Latijnse grammatica
De grammatica van het Latijn bepaalt de zinsbouw en morfologie van de Latijnse taal.
De woordvolgorde is wat betreft de grammatica zeer flexibel omdat de taal in grote mate flecterend is. Er zijn zes naamvallen (soms zeven, één naamval, de locativus, is in het Klassiek Latijn rudimentair geworden) en een uitgebreid stelsel van tijden en toestanden voor het vervoegen van werkwoorden.
Over het algemeen is er in proza wel een veelvoorkomende woordvolgorde, waarbij het werkwoord (meestal de persoonsvorm) vaak het laatste woord van de zin is. Het onderwerp staat vaak voorop (na eventuele vragende voornaamwoorden of andere kortere bepalingen van tijd of wijze), de rest van de zinsdelen staat ertussen. Ook worden bij elkaar horende zinsdelen, zoals zelfstandig en bijvoeglijk naamwoord, slechts bij uitzondering van elkaar gescheiden.
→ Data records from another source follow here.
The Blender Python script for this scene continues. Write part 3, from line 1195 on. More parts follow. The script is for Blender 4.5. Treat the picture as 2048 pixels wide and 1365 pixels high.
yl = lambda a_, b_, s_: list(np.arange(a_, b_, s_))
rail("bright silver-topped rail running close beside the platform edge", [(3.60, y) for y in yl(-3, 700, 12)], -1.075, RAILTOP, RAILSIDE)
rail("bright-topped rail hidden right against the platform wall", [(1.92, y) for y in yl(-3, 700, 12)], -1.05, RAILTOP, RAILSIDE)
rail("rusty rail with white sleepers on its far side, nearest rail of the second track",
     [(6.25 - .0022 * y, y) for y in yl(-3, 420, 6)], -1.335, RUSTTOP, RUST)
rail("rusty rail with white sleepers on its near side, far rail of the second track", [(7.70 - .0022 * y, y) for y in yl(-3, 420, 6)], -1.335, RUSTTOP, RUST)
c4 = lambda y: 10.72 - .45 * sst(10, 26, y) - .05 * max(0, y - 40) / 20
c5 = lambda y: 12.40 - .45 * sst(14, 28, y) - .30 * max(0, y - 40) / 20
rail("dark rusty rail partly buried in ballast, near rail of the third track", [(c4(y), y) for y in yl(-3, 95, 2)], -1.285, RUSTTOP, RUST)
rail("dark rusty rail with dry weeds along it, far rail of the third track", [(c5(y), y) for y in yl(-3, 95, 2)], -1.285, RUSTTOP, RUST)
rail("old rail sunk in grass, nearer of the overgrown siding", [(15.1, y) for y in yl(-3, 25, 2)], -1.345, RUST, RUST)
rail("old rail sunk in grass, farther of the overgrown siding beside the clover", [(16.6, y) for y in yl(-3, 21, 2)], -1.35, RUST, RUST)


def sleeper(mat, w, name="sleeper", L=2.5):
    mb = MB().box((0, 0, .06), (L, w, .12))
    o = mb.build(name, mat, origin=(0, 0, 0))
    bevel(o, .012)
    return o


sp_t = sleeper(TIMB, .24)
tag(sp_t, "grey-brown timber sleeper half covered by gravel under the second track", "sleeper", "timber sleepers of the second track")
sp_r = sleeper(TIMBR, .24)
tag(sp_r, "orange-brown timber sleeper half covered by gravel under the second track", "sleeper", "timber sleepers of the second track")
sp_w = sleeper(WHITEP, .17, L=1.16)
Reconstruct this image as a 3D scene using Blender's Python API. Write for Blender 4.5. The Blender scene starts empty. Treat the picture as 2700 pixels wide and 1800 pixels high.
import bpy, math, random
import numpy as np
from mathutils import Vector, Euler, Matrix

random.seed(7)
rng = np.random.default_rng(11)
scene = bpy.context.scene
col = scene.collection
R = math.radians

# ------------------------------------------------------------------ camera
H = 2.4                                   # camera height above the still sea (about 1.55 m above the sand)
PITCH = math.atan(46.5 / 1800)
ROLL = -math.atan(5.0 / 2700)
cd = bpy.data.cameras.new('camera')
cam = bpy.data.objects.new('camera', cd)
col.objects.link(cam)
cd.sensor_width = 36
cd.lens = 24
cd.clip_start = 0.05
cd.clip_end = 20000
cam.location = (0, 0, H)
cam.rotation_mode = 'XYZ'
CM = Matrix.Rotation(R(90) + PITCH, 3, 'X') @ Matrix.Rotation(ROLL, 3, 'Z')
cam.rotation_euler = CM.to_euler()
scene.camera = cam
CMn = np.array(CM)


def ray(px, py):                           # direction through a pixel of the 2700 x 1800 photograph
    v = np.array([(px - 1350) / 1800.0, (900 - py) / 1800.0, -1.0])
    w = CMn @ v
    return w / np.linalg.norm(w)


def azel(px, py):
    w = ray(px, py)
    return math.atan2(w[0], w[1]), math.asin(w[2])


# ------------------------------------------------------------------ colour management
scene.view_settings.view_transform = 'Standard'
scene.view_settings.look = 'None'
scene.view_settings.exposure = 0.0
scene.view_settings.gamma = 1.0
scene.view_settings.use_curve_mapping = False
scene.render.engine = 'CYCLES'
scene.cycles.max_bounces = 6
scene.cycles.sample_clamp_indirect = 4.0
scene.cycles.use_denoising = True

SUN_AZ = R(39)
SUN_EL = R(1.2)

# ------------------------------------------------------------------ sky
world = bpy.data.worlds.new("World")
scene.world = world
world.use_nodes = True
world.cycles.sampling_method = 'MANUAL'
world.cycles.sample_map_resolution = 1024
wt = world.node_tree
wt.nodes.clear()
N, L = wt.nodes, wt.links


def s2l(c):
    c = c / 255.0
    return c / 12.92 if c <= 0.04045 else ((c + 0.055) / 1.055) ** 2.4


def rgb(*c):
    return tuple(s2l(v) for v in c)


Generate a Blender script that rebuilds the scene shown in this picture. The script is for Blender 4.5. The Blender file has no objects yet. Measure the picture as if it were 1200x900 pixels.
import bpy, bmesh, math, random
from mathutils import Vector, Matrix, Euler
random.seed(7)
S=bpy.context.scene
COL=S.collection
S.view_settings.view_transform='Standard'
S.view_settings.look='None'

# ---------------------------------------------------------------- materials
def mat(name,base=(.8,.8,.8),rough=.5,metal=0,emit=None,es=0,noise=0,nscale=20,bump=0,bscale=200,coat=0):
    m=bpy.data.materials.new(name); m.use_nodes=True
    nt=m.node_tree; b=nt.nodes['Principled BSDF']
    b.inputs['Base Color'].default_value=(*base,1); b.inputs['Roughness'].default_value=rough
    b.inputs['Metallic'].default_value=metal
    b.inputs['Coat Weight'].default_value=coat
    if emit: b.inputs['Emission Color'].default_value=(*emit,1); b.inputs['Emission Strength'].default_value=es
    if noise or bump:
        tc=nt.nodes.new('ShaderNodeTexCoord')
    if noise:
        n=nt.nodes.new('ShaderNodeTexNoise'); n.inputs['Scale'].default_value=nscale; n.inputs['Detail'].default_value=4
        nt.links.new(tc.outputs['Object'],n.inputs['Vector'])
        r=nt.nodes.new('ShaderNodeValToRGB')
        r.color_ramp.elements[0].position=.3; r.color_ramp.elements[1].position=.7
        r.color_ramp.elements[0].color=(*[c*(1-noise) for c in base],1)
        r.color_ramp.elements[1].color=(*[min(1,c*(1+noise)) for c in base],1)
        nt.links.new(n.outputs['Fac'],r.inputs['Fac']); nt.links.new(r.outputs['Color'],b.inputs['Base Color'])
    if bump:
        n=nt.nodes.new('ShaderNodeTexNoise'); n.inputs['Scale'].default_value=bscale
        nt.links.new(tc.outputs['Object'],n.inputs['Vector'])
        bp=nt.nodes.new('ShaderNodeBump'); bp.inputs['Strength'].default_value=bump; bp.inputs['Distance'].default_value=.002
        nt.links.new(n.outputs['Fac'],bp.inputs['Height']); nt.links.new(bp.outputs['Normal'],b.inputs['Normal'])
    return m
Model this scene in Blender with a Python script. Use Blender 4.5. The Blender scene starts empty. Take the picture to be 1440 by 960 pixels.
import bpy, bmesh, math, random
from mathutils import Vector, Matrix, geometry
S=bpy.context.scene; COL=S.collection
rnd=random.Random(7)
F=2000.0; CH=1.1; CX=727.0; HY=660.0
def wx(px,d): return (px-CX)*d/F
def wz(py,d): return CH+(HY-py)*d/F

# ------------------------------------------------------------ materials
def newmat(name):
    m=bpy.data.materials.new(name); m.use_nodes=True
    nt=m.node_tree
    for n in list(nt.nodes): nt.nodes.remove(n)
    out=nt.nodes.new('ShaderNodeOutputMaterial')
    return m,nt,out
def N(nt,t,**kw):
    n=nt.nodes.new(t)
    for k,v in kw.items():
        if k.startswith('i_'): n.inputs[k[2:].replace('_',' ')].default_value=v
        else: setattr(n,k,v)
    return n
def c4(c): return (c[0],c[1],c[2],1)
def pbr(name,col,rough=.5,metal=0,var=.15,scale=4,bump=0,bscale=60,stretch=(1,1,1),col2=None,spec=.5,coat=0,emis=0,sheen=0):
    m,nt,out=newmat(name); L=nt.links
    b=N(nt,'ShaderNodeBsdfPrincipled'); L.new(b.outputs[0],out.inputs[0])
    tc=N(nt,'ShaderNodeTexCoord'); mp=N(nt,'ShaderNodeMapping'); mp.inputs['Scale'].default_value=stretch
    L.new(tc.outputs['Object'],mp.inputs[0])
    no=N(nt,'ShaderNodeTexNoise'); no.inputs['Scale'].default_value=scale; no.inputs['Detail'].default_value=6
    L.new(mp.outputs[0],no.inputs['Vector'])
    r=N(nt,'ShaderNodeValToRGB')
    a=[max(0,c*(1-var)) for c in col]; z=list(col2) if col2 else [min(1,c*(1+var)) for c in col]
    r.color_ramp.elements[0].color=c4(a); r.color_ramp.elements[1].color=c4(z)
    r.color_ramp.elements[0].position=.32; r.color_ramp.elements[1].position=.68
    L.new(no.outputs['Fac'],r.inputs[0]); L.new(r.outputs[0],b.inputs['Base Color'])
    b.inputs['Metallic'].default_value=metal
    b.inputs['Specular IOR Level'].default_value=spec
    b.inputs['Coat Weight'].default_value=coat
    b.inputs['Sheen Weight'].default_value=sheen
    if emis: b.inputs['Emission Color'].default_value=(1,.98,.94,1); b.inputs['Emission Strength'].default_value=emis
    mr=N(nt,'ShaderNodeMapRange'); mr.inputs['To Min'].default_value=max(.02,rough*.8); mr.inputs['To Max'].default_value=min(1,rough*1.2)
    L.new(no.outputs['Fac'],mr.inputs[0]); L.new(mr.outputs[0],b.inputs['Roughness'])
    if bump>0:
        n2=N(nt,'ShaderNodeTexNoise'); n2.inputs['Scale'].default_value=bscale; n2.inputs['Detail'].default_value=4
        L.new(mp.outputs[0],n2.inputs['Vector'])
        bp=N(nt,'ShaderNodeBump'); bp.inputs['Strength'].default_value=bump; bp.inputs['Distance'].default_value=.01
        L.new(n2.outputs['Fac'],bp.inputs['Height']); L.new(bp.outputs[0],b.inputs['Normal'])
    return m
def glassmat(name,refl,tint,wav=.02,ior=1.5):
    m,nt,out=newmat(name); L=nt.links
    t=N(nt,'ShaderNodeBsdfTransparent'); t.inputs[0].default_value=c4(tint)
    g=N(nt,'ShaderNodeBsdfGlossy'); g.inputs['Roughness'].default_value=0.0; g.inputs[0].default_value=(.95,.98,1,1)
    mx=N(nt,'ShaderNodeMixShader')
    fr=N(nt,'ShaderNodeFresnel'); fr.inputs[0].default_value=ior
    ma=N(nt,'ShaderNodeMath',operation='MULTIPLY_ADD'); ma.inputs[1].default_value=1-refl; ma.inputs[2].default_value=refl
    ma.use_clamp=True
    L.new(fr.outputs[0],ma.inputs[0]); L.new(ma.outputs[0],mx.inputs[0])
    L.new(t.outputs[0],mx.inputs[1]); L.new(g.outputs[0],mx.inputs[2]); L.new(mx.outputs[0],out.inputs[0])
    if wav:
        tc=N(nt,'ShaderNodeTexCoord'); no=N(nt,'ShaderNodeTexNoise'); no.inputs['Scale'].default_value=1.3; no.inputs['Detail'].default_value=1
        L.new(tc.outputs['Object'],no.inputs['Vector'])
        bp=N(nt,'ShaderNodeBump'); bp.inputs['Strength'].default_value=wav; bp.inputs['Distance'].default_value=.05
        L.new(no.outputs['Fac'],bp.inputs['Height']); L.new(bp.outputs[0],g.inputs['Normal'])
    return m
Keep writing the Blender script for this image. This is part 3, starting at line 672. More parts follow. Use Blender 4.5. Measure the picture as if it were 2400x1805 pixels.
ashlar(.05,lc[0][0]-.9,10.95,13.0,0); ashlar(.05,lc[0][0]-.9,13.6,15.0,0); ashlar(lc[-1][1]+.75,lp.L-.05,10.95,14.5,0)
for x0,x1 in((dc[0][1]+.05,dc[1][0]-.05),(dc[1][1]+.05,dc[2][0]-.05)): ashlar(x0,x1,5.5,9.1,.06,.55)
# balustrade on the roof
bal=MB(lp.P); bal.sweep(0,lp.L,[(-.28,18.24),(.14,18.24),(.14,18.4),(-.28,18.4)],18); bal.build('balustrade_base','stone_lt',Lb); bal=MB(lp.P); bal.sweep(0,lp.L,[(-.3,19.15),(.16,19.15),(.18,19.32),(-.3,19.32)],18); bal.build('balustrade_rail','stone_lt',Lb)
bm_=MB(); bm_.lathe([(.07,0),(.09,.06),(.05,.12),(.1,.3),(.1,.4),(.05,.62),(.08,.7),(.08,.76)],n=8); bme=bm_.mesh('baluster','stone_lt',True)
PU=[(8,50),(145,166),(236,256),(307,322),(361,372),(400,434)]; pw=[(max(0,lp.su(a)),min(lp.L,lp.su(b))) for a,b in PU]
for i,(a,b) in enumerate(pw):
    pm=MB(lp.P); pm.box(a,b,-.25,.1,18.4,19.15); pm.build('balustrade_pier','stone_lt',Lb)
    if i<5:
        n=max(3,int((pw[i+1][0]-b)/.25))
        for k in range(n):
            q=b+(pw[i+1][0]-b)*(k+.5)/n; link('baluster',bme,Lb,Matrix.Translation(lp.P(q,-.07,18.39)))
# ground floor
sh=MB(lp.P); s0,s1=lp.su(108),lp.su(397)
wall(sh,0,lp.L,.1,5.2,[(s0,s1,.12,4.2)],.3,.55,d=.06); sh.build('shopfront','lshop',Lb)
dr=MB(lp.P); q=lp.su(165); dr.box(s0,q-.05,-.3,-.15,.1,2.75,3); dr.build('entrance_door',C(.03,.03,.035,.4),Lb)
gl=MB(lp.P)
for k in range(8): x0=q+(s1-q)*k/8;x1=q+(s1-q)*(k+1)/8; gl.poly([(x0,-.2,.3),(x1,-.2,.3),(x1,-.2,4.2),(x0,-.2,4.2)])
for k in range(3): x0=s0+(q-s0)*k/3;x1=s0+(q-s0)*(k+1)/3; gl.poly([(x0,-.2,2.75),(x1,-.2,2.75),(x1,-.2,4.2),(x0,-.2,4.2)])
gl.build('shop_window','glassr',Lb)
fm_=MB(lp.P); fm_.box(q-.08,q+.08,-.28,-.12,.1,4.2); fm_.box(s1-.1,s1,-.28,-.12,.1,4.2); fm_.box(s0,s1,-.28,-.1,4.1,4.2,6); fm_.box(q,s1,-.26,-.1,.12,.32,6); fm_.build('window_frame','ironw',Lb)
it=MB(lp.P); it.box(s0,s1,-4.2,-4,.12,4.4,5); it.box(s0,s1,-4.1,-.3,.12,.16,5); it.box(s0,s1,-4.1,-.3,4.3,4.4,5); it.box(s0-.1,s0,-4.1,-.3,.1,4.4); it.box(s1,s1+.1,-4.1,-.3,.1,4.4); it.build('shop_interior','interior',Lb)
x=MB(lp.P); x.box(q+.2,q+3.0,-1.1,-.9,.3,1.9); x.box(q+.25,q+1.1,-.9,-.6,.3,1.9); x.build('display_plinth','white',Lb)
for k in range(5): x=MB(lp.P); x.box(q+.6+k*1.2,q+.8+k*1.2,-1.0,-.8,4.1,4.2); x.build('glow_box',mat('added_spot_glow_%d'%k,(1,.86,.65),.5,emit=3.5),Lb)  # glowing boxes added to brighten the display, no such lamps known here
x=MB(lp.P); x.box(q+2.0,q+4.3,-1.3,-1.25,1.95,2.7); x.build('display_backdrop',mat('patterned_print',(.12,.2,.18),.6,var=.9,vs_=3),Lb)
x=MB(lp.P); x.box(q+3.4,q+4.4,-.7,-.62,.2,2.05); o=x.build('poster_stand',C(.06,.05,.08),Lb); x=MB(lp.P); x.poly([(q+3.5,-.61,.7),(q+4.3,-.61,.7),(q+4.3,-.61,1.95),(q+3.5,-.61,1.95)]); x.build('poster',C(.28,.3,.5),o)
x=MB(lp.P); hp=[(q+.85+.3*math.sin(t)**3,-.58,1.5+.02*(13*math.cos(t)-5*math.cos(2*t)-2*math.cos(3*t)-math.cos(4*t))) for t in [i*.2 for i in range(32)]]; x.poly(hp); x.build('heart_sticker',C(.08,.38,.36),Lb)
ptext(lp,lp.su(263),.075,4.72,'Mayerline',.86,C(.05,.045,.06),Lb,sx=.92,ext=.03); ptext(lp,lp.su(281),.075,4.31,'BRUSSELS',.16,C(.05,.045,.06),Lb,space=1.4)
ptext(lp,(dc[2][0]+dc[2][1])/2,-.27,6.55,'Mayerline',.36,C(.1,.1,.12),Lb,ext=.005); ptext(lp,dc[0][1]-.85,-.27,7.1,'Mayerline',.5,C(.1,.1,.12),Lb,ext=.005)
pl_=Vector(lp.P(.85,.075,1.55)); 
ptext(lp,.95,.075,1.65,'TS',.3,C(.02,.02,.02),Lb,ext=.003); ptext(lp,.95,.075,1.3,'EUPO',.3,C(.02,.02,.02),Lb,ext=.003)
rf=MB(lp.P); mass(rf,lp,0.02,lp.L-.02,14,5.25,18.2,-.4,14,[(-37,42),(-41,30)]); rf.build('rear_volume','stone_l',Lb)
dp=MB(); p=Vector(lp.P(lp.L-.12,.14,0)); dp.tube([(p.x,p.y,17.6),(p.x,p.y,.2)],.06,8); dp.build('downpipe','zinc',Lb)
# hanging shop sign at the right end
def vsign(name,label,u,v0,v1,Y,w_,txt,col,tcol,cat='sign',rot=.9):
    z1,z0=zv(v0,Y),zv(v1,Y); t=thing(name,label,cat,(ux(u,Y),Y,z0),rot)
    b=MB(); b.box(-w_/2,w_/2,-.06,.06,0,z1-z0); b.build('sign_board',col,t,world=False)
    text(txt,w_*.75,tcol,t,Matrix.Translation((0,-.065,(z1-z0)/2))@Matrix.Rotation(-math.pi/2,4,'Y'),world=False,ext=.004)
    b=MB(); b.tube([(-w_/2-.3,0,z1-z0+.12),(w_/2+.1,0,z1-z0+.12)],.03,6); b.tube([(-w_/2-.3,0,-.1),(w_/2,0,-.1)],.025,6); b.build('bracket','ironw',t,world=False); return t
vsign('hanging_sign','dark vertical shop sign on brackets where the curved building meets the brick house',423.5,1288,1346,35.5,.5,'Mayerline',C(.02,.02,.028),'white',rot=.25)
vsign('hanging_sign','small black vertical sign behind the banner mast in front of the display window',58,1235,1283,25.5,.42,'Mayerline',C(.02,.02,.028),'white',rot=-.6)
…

In poëzie is dit anders; vanwege het metrum en bepaalde door de dichter verlangde stijlfiguren kan de woordvolgorde hier heel anders zijn dan in proza. Zo kunnen bijvoorbeeld bij elkaar horende bijvoeglijke naamwoorden en zelfstandige naamwoorden van elkaar worden gescheiden, en kan zelfs het werkwoord daartussen staan.